NNECL Symposium: call for abstracts

New research insights on care-experienced students in higher education

Date: 28th April 2023 – 10am to 4pm
Venue: The Circle, Sheffield
Academic convenors: Neil Harrison (Exeter), Katie Ellis (Sheffield) and Zoe Baker (York)

The last ten years have seen a rapid growth in research focusing on the pathways, experiences and outcomes of care leavers and other care-experienced students in higher education.  The purpose of this one-day symposium is to bring together researchers to share their current work and to set the scene for the next phase of research.  We also hope that the event will offer an opportunity for delegates to build new connections with active researchers in the field.

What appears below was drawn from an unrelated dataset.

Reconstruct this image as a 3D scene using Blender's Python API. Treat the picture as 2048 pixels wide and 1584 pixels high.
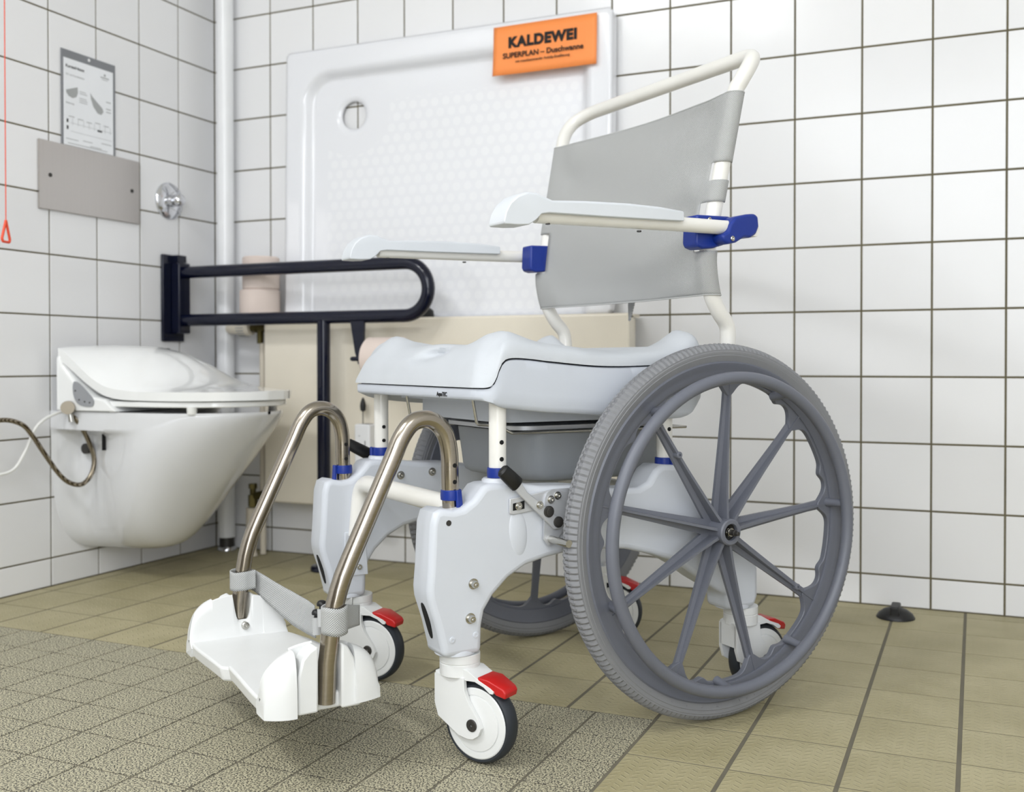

Since the mid-2010s, we have begun to understand much more about how care-experienced students engage with higher education.  However, this field of research is still very much in its infancy, with many more opportunities for discovery and insight.  Research is particularly important at the current time, with policy developments that need to be grounded in a strong evidence base.  Topics of interest for the symposium include the following, although this is not intended to be an exhaustive list:

  • Access to higher education, including links with schools and FE colleges
  • The role of virtual schools, leaving care teams and social workers
  • Experiences of entering, being in and leaving higher education
  • Understanding student retention and success
  • Progression to postgraduate study or graduate employment
  • Returning to higher education for older care-experienced learners
  • Policy analysis, including the role of the Independent Review.

We are particularly keen to receive abstracts based on research that breaks new ground, for example, by focusing on phases of higher education that have not previously been explored, employing novel methodological approaches or developing new theoretical or conceptual frameworks.

Format of sessions

Sessions will last 20 minutes plus 10 minutes for questions and discussion.  Depending on the submissions that we receive and accept, we aim to group sessions into focused themes.


Please submit an abstract of up to 250 words by 5pm (UK time) on Monday 6th March to [email protected].  Abstracts should provide an overview of the proposed content, including the theoretical and methodological approaches used.  We welcome abstracts from doctoral students and early career researchers, as well as from established academics.  We aim to respond to abstracts by Monday 13th March.